Il y a des dettes plus respectables que d’autres. Celles que les Etats européens ont contracté pour sauver les banques et les marchés financiers semblent avoir plus de crédit que la dette climatique dont nos pays sont redevables envers l’ensemble de l’humanité. Pourtant, se plier aux logiques financières des acteurs sauvés quelques mois plus tôt sans remettre en cause leur pouvoir démesuré sur la société est irresponsable.

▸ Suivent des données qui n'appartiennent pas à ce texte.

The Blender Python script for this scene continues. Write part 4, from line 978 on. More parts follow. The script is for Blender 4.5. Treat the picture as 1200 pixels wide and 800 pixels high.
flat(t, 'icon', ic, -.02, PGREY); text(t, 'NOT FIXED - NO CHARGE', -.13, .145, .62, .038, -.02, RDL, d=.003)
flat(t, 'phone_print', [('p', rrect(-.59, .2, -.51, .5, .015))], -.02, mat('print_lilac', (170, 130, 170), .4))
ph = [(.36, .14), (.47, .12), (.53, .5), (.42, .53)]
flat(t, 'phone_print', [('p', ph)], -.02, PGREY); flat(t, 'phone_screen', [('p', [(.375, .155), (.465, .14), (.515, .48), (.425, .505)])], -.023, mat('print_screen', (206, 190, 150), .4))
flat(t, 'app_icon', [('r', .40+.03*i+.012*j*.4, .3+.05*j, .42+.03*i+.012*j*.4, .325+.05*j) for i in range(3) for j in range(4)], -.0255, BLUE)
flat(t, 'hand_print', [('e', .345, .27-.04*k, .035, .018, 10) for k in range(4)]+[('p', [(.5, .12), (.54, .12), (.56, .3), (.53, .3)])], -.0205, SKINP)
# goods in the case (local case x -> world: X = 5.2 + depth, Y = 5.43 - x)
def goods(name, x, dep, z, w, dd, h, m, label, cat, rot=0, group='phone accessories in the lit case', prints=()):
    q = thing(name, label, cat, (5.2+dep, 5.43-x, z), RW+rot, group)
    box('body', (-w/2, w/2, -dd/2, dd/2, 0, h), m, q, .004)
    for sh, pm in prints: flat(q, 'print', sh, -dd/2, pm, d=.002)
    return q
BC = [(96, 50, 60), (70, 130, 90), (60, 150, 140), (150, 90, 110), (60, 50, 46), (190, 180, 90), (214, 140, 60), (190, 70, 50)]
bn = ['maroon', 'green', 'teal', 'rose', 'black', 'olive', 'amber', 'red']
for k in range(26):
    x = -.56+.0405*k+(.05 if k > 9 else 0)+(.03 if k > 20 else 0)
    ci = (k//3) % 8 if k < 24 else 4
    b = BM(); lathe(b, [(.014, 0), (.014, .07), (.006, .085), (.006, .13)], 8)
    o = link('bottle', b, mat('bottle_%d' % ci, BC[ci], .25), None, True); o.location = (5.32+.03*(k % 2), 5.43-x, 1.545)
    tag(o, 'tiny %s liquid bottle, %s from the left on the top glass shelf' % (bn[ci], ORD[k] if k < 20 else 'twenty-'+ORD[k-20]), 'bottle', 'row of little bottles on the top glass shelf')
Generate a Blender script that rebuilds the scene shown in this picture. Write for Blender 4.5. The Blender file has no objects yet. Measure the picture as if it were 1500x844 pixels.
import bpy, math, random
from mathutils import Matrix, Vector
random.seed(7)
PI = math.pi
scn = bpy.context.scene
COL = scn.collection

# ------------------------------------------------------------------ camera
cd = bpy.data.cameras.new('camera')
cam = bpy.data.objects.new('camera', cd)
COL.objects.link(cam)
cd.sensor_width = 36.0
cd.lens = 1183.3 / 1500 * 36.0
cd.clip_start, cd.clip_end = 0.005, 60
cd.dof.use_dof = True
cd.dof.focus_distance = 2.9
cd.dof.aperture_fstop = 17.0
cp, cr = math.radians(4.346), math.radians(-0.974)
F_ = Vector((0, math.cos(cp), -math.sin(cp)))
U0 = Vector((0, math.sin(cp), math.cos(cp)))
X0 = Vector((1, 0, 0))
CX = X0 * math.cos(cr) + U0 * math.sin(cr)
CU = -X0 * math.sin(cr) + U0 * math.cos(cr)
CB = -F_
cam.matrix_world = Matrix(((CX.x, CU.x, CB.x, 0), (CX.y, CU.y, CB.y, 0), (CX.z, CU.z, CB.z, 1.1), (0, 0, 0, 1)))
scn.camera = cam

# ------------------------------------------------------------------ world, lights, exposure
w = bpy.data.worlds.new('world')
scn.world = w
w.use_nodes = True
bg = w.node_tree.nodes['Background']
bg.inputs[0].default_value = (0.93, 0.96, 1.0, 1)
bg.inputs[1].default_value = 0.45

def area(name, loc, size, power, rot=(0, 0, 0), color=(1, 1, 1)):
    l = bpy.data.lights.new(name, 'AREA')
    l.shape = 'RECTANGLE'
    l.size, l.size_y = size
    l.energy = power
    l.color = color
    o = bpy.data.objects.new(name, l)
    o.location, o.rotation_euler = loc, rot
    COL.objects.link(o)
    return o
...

Faire peser le fardeau de ce remboursement sur les couches les plus modestes de la population est inique. Se prévaloir de la crise économique pour réduire à peau de chagrin toute politique de lutte contre les effets des dérèglements climatiques est terriblement inconséquent. La dette écologique, dont la dette climatique fait partie, peut-être définie comme « la dette accumulée par les pays industrialisés sur les peuples du Sud par le pillage des ressources, les dommages environnementaux et l’utilisation de l’espace environnemental pour y entreposer les déchets comme les gaz à effets de serre ».
Les pays du G20 n’ayant toujours pas supprimés leurs subventions aux énergies fossiles comme ils s’y étaient engagées en septembre 2009 à Pittsburgh, la dette climatique n’a malheureusement aucune raison de se résorber. Les émissions de CO2 des pays industrialisés sont d’ailleurs globalement reparties à la hausse en 2010 (+ 3%). Où sont donc les commentateurs avisés exigeant le remboursement immédiat de cette dette ô combien plus dévastatrice sur la vie des gens, comme les sécheresses et inondations de l’été dernier l’ont illustré ?
La véritable rigueur, celle qui incite à agir en fonction de la véracité des faits, imposerait de s’engager sans arrières-pensées pour faire face aux multiples conséquences de cette dette climatique qui ne cesse d’enfler. La première consisterait à ce que les pays dits « développés », responsables du dérèglement climatique actuel en ayant contribué à plus des trois quarts du CO2 émis depuis le début de l’ère industrielle, financent l’adaptation de l’ensemble des pays de la planète aux dérèglements climatiques actuels, et notamment, mais pas seulement, aux phénomènes extrêmes. Sur un second plan, il s’agirait que ces mêmes pays réduisent leurs émissions actuelles, à la hauteur des recommandations du GIEC, pour ne pas accroître les dérèglements climatiques futurs. Cela implique de revoir de fond en comble nos modèles de production et de consommation afin de réduire considérablement notre dépendance fossile. Dans le même temps, nos pays doivent faciliter l’accès des populations les plus pauvres à un niveau comparable de biens et services de base. C’est une sorte de « dette pour le développement » qui nécessite des transferts conséquents, à la fois financiers et technologiques.
Il existe une quatrième composante de cette dette climatique. Moins connue, elle est amenée à prendre plus d’importance. Les dérèglements climatiques aggravent tellement les conditions de vie de certaines populations des pays les plus vulnérables que beaucoup partent chercher d’autres espaces pour pouvoir survivre. Communément appelés « réfugiés climatiques », ils sont d’abord, avant de devenir « réfugiés » des « déplacés environnementaux ». Les responsabilités de ces déplacements, bien souvent internes ou entre pays du Sud, sont à chercher du côté des pays dont les émissions ont généré la transformation des territoires de départ. C’est une « dette de migration ». La rigueur exigerait d’y faire face en accordant à ces migrants le droit de se déplacer et de s’installer dans les pays qui sont responsables de leur migration.
Dès lors, on comprend mieux pourquoi aucun des apôtres de la rigueur face à la dette financière n’ose le même raisonnement face à la dette climatique. Se confronter à toutes les conséquences de cette dernière est une telle remise en cause des modèles économiques, sociaux et géopolitiques actuels qu’on préfère la laisser dans l’oubli. Pourtant, attendre que la « bulle » de la dette climatique nous explose à la figure serait complètement insensé. Symbolisant des siècles de domination dévastatrice du Nord sur le Sud, et plus généralement des riches sur les pauvres, la dette climatique est avant tout une arme subversive pour construire l’égalité à l’échelle internationale. Sa résorption complète exige de mettre fin à toutes les dominations économiques et géopolitiques passées, actuelles et futures. Donc de ne pas en créer d’autres. C’est une boussole pour l’action politique. Les résultats de Cancun seront jugés à cette aune.